I love Arthur C. Clarke because of his use of science in his stories. They aren’t always the strongest plots, but the science is fascinating. I just have to keep reading and reading to find out what all of the gadgets do.

Heinlein tends to use science as a sociopolitical device in his stories. Artificial Intelligence running revolutions, exo suits driving a conquest, and Martian colonies causing a dramatic social revolution on Earth are a few ways he accomplishes this. Ideals are achieved through the use of technology and scientific proficiency.

Elements of Hard Science Fiction

HSF is usually associated with long paragraphs explaining tech and how it is used. John Scalzi has a fascinating few pages on his ‘skip’ drive in the novel Old Man’s War. And it actually adds a weird element to the story as he does it. It’s quite fascinating. And OMW is a really good book on top of it.

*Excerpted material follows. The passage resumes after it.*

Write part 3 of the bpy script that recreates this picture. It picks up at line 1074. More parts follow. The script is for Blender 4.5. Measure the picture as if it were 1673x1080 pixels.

Most HSF stories take place in space, utilizing FTL propulsion and other theoretical technologies. The desire of the authors to stay scientifically relevant drives the universes their stories take place in. Some of them, Isaac Asimov comes to mind, even start a separate writing career in the non-fiction section of the bookstore. Robert Heinlein and Arthur C. Clarke were even brought into the newsroom for the Moon Landing in 1969. Science permeated these mens’ lives, driving them to write the fiction they are so renowned for.

How To Do It

So what if you just like writing about some guy who galavants around the galaxy with a laser gun saving pretty girls?

Then HSF probably isn’t for you.

But if you want to write it, remember a few of these things:

Science

It’s all based on a desire to stick to facts and accepted theories. Find a theme and go with it.

Speculation

Sticking to facts doesn’t mean you can’t draw conclusions based on them. Does your FTL drive move the ship or the space around it? How does time factor into your story? Are there sentient species on other planets? All of these, and more, can shape your story.

Silliness

Have fun. Reading some of the guys that are dead then switching to guys that came after them is sometimes disheartening. They think HSF means that everyone is totally and completely serious about everything and nobody laughs. Heinlein makes all sorts of jokes in his writing, and Arthur C. Clarke has an entire story about two British freight pilots sneaking the prince aboard their vessel without the captain finding out.

That’s why I like John Scalzi. He’s a throwback to those guys without being a copy. Go read his books.

To Infinity and Beyond

If you want to write HSF, become a researcher. A true student who learns and adapts. Have fun in the facts. And most of all, write good stories.